Marcelo Gleiser*
Imagine que outras porções do espaço, vizinhas da nossa, também sejam universos, como ilhas
Talvez alguns dos leitores se lembrem do best-seller de Immanuel
Velikovsky, "Mundos em Colisão", publicado em 1950. Nele, Velikovsky
tenta demonstrar a veracidade de várias catástrofes registradas nos
mitos de culturas antigas usando supostos eventos astrofísicos.
Velikovsky imaginou que Vênus foi ejetada de Júpiter como um cometa no
século 15 a.C., tal como, na mitologia grega, Atena é ejetada da cabeça
de Zeus. A passagem do "cometa Vênus" perto da Terra em diversas
ocasiões teria gerado uma série de catástrofes.
As ideias de Velikovsky foram sumariamente refutadas pela comunidade
astronômica. Mas seu catastrofismo continua a tradição de várias
religiões, como mostro no livro "O Fim da Terra e do Céu".
Embora dramáticos, os eventos imaginados por Velikovsky não se comparam
ao que a cosmologia moderna anda propondo. Não falo dos efeitos da
aproximação de cometas, mas de colisões de universos inteiros, inclusive
o nosso. Bem-vindos ao catastrofismo cósmico.
O Universo surgiu 13,7 bilhões de anos atrás e vem se expandindo desde
então. Porém, observações atuais indicam que essa expansão não foi
sempre regular. Logo no início, o Cosmo aparentemente passou por um
período de expansão acelerada, chamado de inflação.
Segundo essa teoria, o Universo inteiro teria se originado de uma
pequena porção de espaço que foi estirada como uma tira de borracha por
um fator de cem trilhões de trilhões em uma fração de segundo.
Nosso Universo cabe nessa região inflada, como uma ilha no oceano.
Imagine que outras porções de espaço, vizinhas da nossa, tenham também
sido estiradas, mas de maneiras diferentes. Teríamos, então, uma espécie
de oceano repleto de universos-ilhas, cada qual com a sua origem, tipos
de matéria etc. -é o chamado Multiverso.
Como a física é uma ciência empírica, qualquer hipótese precisa ser
testada.
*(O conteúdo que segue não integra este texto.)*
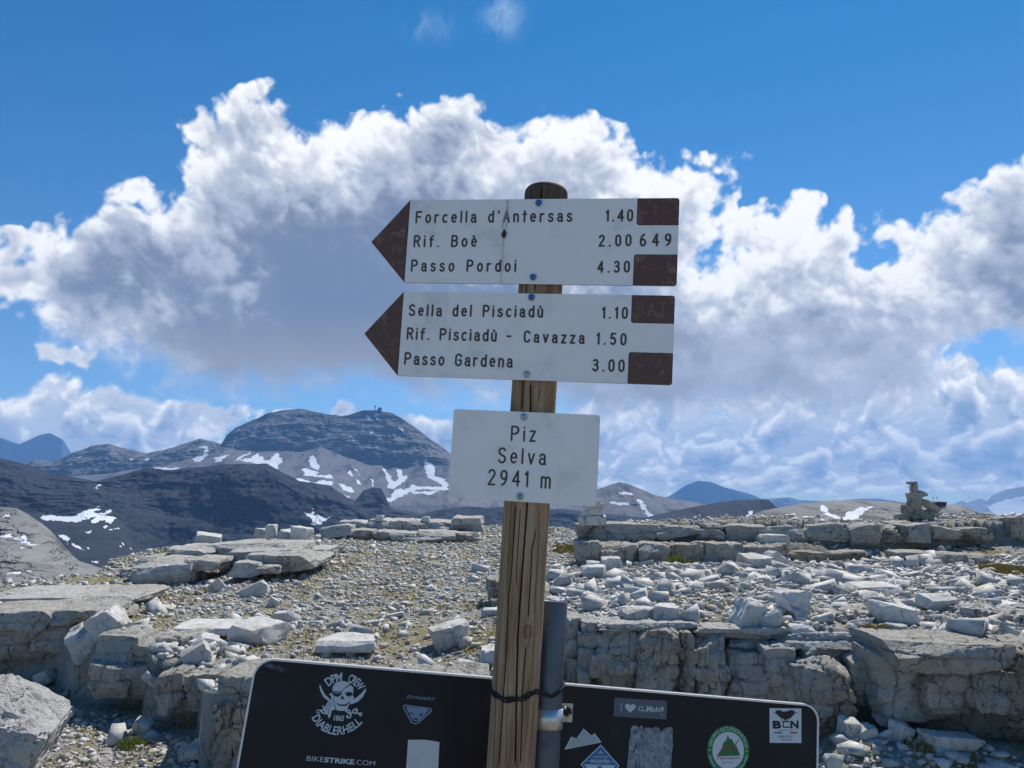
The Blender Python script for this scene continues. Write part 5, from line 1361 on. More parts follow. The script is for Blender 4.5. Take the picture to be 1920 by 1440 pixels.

Isso é tanto verdade para uma bola que rola ladeira abaixo
quanto para o Universo todo.
No caso da bola, basta descrever como a gravidade e a fricção do solo
agem sobre ela; no caso da inflação, ela prevê que nosso Universo seja
geometricamente plano e repleto de radiação com a mesma temperatura em
todas as direções -ambas previsões confirmadas.
Se não podemos receber informação de fora do nosso Universo (ou além do
"horizonte", a esfera que delimita o quanto a luz pôde viajar em 13,7
bilhões de anos de expansão), como provar a existência de outros
universos?
Tal como bolhas de sabão, que vibram quando colidem sem se destruir, se
outro universo colidiu com o nosso no passado distante, a radiação
dentro do nosso Universo teria vibrado devido às perturbações criadas
pela colisão.
Essas perturbações estariam registradas na radiação que permeia o Cosmos
e podem, em princípio, ser observadas: seriam anéis concêntricos onde a
radiação teria temperatura um pouco mais alta ou baixa. A notícia ruim é
que a probabilidade de colisão com outro universo aumenta com o tempo:
podemos desaparecer a qualquer instante!
A boa é que os anéis ainda não foram encontrados. Mas sua possível existência demonstra a diferença entre ciência e especulação.